### Dataset excerpt ###
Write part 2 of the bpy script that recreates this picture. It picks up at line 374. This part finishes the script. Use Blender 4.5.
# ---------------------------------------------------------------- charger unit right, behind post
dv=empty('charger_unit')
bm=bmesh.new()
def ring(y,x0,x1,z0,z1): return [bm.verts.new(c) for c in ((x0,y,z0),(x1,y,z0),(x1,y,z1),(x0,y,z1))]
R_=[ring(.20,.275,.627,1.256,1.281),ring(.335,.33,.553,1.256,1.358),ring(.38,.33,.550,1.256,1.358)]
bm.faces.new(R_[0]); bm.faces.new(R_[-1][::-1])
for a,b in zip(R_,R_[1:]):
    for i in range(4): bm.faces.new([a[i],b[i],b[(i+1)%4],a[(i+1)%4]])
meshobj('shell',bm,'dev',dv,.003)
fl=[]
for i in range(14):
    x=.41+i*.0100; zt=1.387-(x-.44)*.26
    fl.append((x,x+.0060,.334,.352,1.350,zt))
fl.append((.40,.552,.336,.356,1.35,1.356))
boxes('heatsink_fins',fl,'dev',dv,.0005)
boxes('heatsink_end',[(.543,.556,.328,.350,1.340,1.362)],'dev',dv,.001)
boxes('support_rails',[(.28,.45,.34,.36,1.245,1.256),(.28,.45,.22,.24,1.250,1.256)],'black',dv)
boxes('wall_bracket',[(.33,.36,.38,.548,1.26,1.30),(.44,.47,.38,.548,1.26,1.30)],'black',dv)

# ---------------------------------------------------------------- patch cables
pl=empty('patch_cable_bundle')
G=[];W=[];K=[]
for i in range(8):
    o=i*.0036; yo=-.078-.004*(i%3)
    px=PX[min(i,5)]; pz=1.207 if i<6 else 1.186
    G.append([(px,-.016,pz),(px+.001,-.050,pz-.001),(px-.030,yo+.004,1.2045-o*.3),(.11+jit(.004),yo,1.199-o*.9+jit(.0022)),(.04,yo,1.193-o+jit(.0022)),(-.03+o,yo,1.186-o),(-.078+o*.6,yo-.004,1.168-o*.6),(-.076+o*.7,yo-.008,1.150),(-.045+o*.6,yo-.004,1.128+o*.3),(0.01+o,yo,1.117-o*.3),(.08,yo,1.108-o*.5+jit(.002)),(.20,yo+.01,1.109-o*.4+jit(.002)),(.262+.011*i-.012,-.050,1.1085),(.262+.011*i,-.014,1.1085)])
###
> The task: Set out the complete listing exactly as shown.

> Task answer:
Write part 2 of the bpy script that recreates this picture. It picks up at line 374. This part finishes the script. Use Blender 4.5.
# ---------------------------------------------------------------- charger unit right, behind post
dv=empty('charger_unit')
bm=bmesh.new()
def ring(y,x0,x1,z0,z1): return [bm.verts.new(c) for c in ((x0,y,z0),(x1,y,z0),(x1,y,z1),(x0,y,z1))]
R_=[ring(.20,.275,.627,1.256,1.281),ring(.335,.33,.553,1.256,1.358),ring(.38,.33,.550,1.256,1.358)]
bm.faces.new(R_[0]); bm.faces.new(R_[-1][::-1])
for a,b in zip(R_,R_[1:]):
    for i in range(4): bm.faces.new([a[i],b[i],b[(i+1)%4],a[(i+1)%4]])
meshobj('shell',bm,'dev',dv,.003)
fl=[]
for i in range(14):
    x=.41+i*.0100; zt=1.387-(x-.44)*.26
    fl.append((x,x+.0060,.334,.352,1.350,zt))
fl.append((.40,.552,.336,.356,1.35,1.356))
boxes('heatsink_fins',fl,'dev',dv,.0005)
boxes('heatsink_end',[(.543,.556,.328,.350,1.340,1.362)],'dev',dv,.001)
boxes('support_rails',[(.28,.45,.34,.36,1.245,1.256),(.28,.45,.22,.24,1.250,1.256)],'black',dv)
boxes('wall_bracket',[(.33,.36,.38,.548,1.26,1.30),(.44,.47,.38,.548,1.26,1.30)],'black',dv)

# ---------------------------------------------------------------- patch cables
pl=empty('patch_cable_bundle')
G=[];W=[];K=[]
for i in range(8):
    o=i*.0036; yo=-.078-.004*(i%3)
    px=PX[min(i,5)]; pz=1.207 if i<6 else 1.186
    G.append([(px,-.016,pz),(px+.001,-.050,pz-.001),(px-.030,yo+.004,1.2045-o*.3),(.11+jit(.004),yo,1.199-o*.9+jit(.0022)),(.04,yo,1.193-o+jit(.0022)),(-.03+o,yo,1.186-o),(-.078+o*.6,yo-.004,1.168-o*.6),(-.076+o*.7,yo-.008,1.150),(-.045+o*.6,yo-.004,1.128+o*.3),(0.01+o,yo,1.117-o*.3),(.08,yo,1.108-o*.5+jit(.002)),(.20,yo+.01,1.109-o*.4+jit(.002)),(.262+.011*i-.012,-.050,1.1085),(.262+.011*i,-.014,1.1085)])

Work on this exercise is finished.